C’était un petit homme brun, aux yeux vifs, à la barbe noire, d’une trentaine d’années à peu près. Il exerçait la fonction de maître d’école à Noukha.

Je lui demandai quelle était l’idée communément reçue parmi les Oudiouks sur eux-mêmes. Il me répondit que l’opinion générale était qu’ils descendaient d’un des petits-fils de Noé, resté en Arménie après le déluge, et que la langue qu’ils parlaient, inconnue des modernes à cause de son ancienneté même, était probablement celle des patriarches.

Il s’appelait Sorghi-Bejanoff.

Je lui demandai de me dire en langue oudine quelques-uns de ces mois primitifs qui, presque toujours, ont des racines dans des langues antérieures ou voisines, et commençai par le mot Dieu.

Dieu, — j’écris, non selon l’orthographe, mais selon la prononciation oudine, — se dit Bikhadzhung, — pain, schoum, — eau, xhé, — terre, khoul.

Ils n’ont pas de mot pour ciel, et se servent du mot tatar gauk.

Étoile se dit khaboum, — soleil, bêg, — lune, khâs.

Les deux autres mots, qui ont causé les premières guerres de l’Inde, et qui se disent en hindou lingam pour le masculin, jouni pour le féminin, se disent en langue oudine, au masculin, khol, au féminin, khout.

Homme se dit adamar, femme, tchebouckh.

Maintenant, j’ai fait ma tâche d’ignorant ; j’ai cueilli la noix, c’est à mon savant ami de Saulcy de l’éplucher.

Je tins mon Oudi jusqu’au dîner, mais sans en pouvoir tirer autre chose que ce que j’ai dit.

Après le dîner, qui avait été interrompu deux ou trois fois par des conférences que le prince avait eues avec des hommes qui arrivaient à cheval, nous voulûmes retourner faire encore un tour au bazar ; mais le prince nous pria, si nous y allions, de ne pas emmener son fils.

— Au reste, nous dit-il, je préfère que vous remettiez, pour mille raisons que je ne puis vous dire, cette promenade à demain matin. Je vous ai préparé une soirée toute tatare.

Nous nous doutâmes que ces messagers qui avaient dérangé le prince étaient venus lui annoncer quelques nouvelles des Lesguiens, et nous n’insistâmes point.

À la fin du dîner, Badridze arriva à son tour ; il paraissait fort joyeux et se frottait les mains. Il prit le prince à part, tous deux passèrent dans une chambre voisine ; le prince rentra seul.
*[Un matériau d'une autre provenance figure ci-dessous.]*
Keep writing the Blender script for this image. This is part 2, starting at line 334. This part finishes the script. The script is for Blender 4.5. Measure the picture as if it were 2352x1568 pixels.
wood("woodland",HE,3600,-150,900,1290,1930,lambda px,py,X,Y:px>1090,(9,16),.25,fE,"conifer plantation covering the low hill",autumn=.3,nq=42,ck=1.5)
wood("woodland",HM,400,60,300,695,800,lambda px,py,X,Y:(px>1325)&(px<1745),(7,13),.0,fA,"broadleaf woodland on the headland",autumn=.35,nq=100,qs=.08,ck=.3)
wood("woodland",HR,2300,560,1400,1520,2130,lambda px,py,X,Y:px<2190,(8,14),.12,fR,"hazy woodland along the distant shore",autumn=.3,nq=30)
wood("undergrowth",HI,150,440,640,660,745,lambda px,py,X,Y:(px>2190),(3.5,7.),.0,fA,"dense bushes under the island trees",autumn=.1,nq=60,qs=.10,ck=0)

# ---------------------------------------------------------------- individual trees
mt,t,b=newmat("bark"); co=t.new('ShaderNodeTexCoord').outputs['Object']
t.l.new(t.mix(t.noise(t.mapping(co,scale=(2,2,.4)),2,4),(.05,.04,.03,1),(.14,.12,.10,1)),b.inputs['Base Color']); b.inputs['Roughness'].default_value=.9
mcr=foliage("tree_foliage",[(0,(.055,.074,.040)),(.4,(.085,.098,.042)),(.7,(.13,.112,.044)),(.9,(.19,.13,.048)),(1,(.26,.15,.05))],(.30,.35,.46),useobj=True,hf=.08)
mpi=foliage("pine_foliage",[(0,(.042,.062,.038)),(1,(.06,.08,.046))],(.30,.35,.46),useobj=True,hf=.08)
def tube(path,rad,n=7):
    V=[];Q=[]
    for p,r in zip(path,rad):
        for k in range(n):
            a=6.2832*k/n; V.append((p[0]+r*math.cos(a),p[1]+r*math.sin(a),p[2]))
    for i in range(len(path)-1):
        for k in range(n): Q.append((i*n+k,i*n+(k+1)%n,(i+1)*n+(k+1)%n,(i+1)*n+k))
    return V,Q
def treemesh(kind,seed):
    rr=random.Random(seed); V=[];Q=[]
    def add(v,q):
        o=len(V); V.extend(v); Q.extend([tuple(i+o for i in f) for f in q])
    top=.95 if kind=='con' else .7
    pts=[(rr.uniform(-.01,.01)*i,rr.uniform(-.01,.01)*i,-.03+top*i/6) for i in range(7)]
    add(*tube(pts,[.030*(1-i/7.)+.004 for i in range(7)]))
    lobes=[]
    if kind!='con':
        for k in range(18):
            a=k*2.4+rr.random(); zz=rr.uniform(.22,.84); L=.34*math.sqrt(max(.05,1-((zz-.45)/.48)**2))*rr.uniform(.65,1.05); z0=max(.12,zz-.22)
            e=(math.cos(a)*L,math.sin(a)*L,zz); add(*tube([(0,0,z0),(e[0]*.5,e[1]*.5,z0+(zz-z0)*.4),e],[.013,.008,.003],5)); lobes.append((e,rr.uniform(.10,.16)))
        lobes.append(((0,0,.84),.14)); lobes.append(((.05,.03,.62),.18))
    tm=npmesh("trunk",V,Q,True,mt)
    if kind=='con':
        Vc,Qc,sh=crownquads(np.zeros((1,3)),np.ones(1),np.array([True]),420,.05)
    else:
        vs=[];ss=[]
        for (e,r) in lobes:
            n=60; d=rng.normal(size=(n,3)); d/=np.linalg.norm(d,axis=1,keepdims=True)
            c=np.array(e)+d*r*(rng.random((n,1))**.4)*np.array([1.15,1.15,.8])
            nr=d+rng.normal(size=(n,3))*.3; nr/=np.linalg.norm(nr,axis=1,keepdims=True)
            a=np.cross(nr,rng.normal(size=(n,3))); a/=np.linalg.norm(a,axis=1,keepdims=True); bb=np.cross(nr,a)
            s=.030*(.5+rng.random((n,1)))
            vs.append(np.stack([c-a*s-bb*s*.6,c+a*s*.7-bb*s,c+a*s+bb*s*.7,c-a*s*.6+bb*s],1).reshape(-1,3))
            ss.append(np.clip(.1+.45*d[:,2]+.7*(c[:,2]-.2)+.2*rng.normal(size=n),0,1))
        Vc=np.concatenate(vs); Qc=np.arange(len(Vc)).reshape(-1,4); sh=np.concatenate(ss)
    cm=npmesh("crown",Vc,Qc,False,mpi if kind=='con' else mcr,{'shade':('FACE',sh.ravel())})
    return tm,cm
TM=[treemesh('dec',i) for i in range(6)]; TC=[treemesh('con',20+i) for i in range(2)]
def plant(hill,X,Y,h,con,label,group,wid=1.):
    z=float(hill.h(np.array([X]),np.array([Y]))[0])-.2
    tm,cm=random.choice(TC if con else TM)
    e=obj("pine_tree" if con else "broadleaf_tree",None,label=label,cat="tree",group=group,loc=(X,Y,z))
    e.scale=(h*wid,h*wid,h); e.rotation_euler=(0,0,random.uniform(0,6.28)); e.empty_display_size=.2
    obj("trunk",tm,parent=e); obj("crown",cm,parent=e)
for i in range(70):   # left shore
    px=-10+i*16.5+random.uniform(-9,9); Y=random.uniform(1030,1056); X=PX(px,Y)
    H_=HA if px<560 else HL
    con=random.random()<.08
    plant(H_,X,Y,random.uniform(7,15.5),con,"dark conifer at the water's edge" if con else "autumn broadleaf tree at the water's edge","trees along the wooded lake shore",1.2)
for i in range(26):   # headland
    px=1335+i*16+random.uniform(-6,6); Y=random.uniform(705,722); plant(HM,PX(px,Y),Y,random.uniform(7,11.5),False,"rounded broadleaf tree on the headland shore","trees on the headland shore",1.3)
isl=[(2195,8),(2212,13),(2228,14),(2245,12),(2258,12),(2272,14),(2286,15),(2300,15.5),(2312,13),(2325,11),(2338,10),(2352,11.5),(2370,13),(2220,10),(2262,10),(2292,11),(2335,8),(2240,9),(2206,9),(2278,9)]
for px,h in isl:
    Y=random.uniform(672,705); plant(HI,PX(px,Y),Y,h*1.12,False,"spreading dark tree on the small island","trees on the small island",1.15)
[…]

Badridze était sorti par une porte de cette chambre donnant sur le balcon.

Nous nous levâmes de table et allâmes prendre le café sur la terrasse. Un homme se tenait dans la cour avec un magnifique bélier roux, autour duquel tournait avec un air de défi le bélier noir du prince.

La soirée tatare, en effet, devait commencer par un combat de béliers.

Puis, trahissant le secret de son père, Ivan nous annonça que le combat devait être suivi d’une danse tatare et d’une lutte, laquelle serait suivie d’un bal à l’intérieur, bal auquel étaient invitées les principales dames de la ville, qui danseraient la lesguinka.

En effet, les invités commençaient à arriver, les plus voisins à pied, les autres en voiture ; cinq ou six hommes vinrent à cheval, ils demeuraient à cent pas du prince ; mais les Orientaux ne vont à pied que lorsqu’ils ne peuvent pas faire autrement.

Tous les arrivants et les arrivantes prenaient, après les salutations d’usage, place sur le balcon, qui commençait à prendre l’aspect d’une galerie de théâtre.

Quelques-unes des femmes étaient fort belles. C’étaient des Géorgiennes et des Arméniennes.

Vers six heures du soir, tout le monde à peu près fut réuni.

Alors entrèrent quarante hommes de la milice. C’était la garde qui, tous les soirs, entourait la maison du prince Tarkanoff et veillait dans sa cour et à sa porte.

On posa les sentinelles ; les autres se groupèrent autour de l’homme au bélier.

Le signal fut donné ; on fit place pour laisser la lice libre aux combattants. Nicolas, le domestique du jeune prince, ou plutôt son nouker, qui ne le quitte jamais, qui couche à sa porte pendant la nuit et qui, du matin au soir, ne le perd pas de vue, prit le bélier noir par une corne et l’écarta de dix pas à peu près du bélier roux.

De son côté le maître du bélier roux flatta, caressa, embrassa sa bête et la conduisit en face du bélier noir.

Là on anima les deux combattants par des cris.

Ils n’avaient pas besoin de ces encouragements : à peine furent-ils libres, qu’ils s’élancèrent l’un sur l’autre comme deux chevaliers à qui les juges du camp viennent d’ouvrir la barrière.

Ils se rencontrèrent au milieu de la lice et se heurtèrent du front ; le coup retentit violent et sourd, rappelant celui que devait porter la machine antique qui portait aussi le nom de bélier.